Je ne retracerai pas, d’après M. Miot, les curieux détails des moyens par lesquels le plan si laborieusement élaboré dans la famille du premier consul fut mené à maturité et la république transformée en une monarchie absolue avec le concours servile d’hommes bien connus, soit pour leur attachement à la cause des Bourbons, soit pour l’exagération de leurs principes démocratiques. Cela se trouve plus ou moins complètement dans toutes les histoires du temps. Quelques-uns de ces hommes obéissaient en toute sincérité au penchant qui les portait à se rallier à un régime ennemi de la liberté.
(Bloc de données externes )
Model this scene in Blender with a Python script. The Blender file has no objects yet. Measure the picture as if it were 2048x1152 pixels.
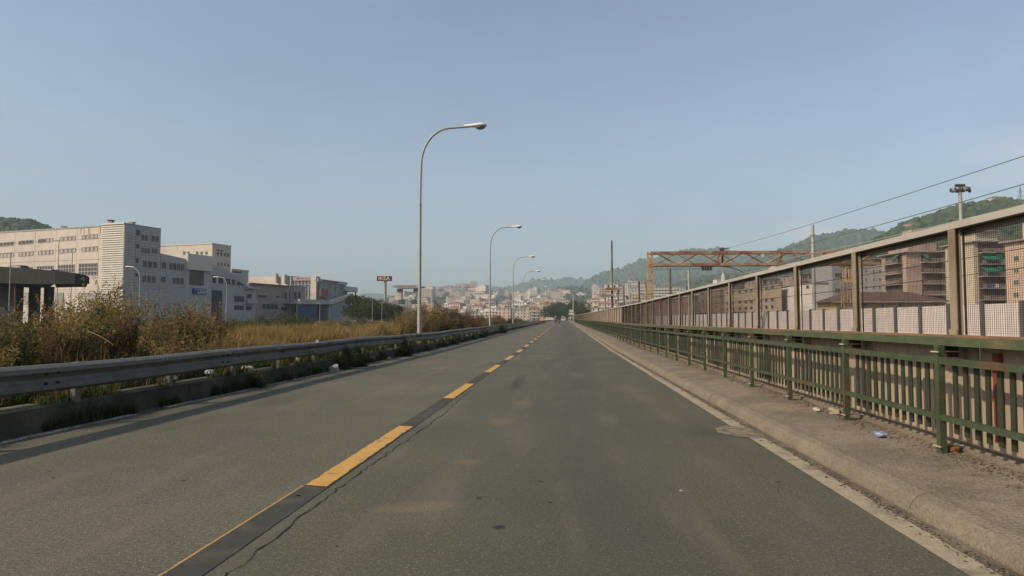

D’autres ne cédèrent à cet entraînement, alors presque universel, qu’à contre-cœur, en murmurant, mais ils y cédèrent. Il est à remarquer que de tous les grands corps constitués, le seul où il se soit manifesté une opposition tant soit peu sérieuse, quoique bien faible encore, c’est le conseil d’état, que sa composition et la nature de ses attributions semblaient mettre plus qu’un autre à la merci du pouvoir. Berlier, Boulay de la Meurthe, Treilhard, Dauchy, Bérenger, osèrent s’y prononcer, avec de grands ménagemens, il est vrai, contre la monarchie héréditaire, qui fut défendue par Defermon, Fourcroy, Portails, Pelet et Bigot de Préameneu. Le reste se tut. « En général, dit M. Miot, il était évident que la majorité du conseil était opposée au nouveau système; elle hésitait seulement à manifester son opinion. Plusieurs membres ne voulaient au fond que tâcher de deviner ce que désirait le premier consul, afin de s’y conformer. » Lorsque la question arriva au tribunat, ce vœu n’était plus douteux : aussi une seule voix s’éleva-t-elle pour la république, celle de Carnot; un autre tribun, Gallois, se borna à insister pour le maintien des résultats de la révolution et à réclamer des institutions favorables à la liberté et à l’égalité. Il ne fut pas plus écouté que ne l’avait été Rœderer lorsque, dans un conseil privé tenu peu auparavant en présence du premier consul et où la création de l’empire avait été décidée en principe, il s’était hasardé à demander par forme de compensation qu’on attribuât au corps législatif la discussion publique des lois, et que le sénat fût transformé en une chambre haute. Au sénat, trois membres seulement votèrent contre l’empire : c’était, dit-on, Grégoire, Garat et Lanjuinais.

  1. Mémoires, tome II, pages 178 et suiv.